「なぜ笑ってしまうのか」Mr.ビーンをもう一度見つめる。

プールの高い飛び込み台でためらいながら立つミスタービーン。

ミスタービーンは、ほとんどしゃべらない。
それなのに気づけば笑っている。
思考ではなく、反射で笑ってしまうあの感じ。

表情、動き、時間の取り方。
人間が無意識に抱えている不器用さを、そのまま形にしているようなキャラクターだ。

演じているのは、イギリス出身の俳優 ローワン・アトキンソン
工学の大学院まで進んだ理詰めの頭脳派なのに、笑わせる手段として選んだのは「言葉」ではなく、身体だった。

ビーンは、

  • 少しズレていて
  • ときどき図々しく
  • でもすごく無邪気で
  • 憎めない

見ていると、自分にもこういうところがある気がしてくる。


どの作品でも「ビーンはビーンのまま」動いている

始まりは テレビシリーズ(1990–1995)
日常の小さなズレが、じわじわ膨らんで笑いになる。

そこから 映画 になり、

  • 『Bean(ビーン)』(1997)
  • 『Mr.
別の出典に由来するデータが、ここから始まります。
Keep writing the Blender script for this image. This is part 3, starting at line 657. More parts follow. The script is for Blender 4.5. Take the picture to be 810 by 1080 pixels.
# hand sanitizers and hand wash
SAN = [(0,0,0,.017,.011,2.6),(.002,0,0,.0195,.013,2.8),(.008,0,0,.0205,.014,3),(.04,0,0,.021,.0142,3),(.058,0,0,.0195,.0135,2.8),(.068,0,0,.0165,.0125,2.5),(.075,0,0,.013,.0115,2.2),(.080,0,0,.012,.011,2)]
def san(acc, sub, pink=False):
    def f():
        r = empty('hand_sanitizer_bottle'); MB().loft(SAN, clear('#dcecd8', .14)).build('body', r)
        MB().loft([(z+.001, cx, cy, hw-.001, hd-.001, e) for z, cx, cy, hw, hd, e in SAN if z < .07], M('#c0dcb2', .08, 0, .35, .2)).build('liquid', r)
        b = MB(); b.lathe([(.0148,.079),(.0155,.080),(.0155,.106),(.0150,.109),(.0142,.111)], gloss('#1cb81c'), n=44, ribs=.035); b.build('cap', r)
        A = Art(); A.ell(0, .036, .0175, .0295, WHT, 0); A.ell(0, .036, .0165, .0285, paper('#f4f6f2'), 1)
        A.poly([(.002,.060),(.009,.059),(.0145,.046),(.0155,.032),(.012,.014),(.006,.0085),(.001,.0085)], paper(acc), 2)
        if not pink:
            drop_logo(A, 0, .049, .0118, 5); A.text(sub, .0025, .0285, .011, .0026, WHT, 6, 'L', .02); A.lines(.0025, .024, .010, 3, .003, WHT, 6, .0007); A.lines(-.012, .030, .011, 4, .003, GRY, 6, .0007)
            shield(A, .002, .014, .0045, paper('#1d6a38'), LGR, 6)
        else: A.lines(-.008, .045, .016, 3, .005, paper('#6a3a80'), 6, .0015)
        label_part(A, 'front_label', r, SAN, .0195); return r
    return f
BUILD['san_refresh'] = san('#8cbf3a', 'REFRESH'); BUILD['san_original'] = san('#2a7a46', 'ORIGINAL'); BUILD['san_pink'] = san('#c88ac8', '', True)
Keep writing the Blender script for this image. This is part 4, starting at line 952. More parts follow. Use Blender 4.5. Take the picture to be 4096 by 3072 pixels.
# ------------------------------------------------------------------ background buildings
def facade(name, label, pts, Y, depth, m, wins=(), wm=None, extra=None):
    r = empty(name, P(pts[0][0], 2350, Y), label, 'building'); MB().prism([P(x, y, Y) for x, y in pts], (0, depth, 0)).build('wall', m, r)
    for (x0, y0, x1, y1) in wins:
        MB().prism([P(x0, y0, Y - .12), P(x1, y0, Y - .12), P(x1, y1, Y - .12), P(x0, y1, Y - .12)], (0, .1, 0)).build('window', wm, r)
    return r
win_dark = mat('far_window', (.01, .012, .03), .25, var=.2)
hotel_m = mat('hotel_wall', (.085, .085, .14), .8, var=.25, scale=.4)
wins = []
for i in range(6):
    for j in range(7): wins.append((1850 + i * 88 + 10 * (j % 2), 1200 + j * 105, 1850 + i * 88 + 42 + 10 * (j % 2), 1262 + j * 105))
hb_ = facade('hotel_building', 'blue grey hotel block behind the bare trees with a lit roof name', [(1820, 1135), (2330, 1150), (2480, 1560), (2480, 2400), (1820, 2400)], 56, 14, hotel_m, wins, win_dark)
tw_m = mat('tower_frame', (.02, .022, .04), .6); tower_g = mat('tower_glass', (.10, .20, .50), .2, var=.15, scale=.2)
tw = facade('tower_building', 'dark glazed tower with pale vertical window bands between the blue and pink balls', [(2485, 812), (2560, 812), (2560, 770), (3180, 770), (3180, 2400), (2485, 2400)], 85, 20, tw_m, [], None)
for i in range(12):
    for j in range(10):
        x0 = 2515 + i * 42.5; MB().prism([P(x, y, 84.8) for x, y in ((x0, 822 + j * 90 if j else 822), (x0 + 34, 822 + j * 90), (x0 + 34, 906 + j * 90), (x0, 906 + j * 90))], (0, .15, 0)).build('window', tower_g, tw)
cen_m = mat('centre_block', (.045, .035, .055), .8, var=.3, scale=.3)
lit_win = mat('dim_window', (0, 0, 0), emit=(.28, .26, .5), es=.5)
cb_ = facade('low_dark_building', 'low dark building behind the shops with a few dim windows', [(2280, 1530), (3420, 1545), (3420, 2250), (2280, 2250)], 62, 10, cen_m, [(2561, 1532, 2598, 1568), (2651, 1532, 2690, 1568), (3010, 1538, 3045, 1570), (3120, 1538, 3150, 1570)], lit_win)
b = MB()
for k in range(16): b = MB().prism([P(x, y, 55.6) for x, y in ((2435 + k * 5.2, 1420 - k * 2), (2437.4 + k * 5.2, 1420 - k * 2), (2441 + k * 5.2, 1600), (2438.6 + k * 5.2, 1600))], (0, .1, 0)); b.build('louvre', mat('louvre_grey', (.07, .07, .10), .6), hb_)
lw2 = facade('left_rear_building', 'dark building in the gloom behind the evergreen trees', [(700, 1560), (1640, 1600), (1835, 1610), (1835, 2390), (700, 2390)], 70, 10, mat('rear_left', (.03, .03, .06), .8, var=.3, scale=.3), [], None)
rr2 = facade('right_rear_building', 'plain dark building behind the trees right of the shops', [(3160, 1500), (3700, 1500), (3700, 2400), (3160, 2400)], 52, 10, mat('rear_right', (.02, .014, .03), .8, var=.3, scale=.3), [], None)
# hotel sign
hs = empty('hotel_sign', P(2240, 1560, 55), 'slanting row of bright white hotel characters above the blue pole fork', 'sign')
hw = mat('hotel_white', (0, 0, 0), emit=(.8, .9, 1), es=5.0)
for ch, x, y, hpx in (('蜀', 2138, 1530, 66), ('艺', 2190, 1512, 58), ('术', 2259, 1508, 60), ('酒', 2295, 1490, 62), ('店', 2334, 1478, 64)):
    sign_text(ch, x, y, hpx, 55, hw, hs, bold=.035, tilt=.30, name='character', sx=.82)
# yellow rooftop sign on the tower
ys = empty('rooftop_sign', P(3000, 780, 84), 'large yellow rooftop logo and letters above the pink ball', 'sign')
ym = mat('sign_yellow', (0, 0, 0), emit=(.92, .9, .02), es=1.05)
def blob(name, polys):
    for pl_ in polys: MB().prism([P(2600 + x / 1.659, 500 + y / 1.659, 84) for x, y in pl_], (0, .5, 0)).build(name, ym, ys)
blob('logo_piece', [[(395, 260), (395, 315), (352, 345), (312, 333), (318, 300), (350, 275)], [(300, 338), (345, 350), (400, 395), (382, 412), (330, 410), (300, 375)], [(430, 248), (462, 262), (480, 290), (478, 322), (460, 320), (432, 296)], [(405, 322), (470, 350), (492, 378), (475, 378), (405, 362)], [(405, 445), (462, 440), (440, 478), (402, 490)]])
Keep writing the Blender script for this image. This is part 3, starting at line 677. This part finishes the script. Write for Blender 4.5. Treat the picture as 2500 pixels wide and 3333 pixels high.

Bean’s Holiday(ミスター・ビーン カンヌへ行く)』(2007)

特に「カンヌへ行く」は、旅の風景がやたら美しい。
笑うというより、ただ観ているのが気持ちいい ビーンがいる。

さらに アニメシリーズ(2002–)
言葉に頼らず、表情と動きだけで成立するキャラクターであることが、そこで証明された。

ローワン・アトキンソンはビーンだけの人ではなくて、
皮肉が効いた歴史劇 『Blackadder』
不器用なスパイが走り回る 『ジョニー・イングリッシュ』 も演じている。
ただ、どれにも共通しているのはひとつ。

「人間の不器用さは、どこか愛おしい」 という視点。


いくつか思い出してみる

試験中の静かなパニック

焦り、見栄、ズルしたい気持ち。
全部わかってしまう。
言葉はいらない。


七面鳥が頭にハマるという、理屈のない笑い

「そうはならないだろ」
と思いながら、笑うしかない。


プールでの見栄と小さな勇気

格好つけたい気持ちを、隠さずに見せる人。
だからこそ、笑ったあとにちょっと優しくなる。


なぜ笑ってしまうのか

ビーンは「変な人」ではない。
人間のふだん隠している部分を、そのまま出しているだけだ。

  • 見栄を張る
  • うまくいかない
  • 必死になる
  • 時々めちゃくちゃなことをする
  • でも生きていく

誰でもそうだ。
だから、笑う。
そして少しだけ救われる。


終わり方はただ静かに

難しいことを考えなくていい。
気分に余白があるときに、一本だけ再生すればいい。
言葉より早く、笑いは反射する。

観ているだけで気持ちが柔らかくなるコメディは、そんなに多くない。

ミスタービーンは、そのうちのひとつだと思う。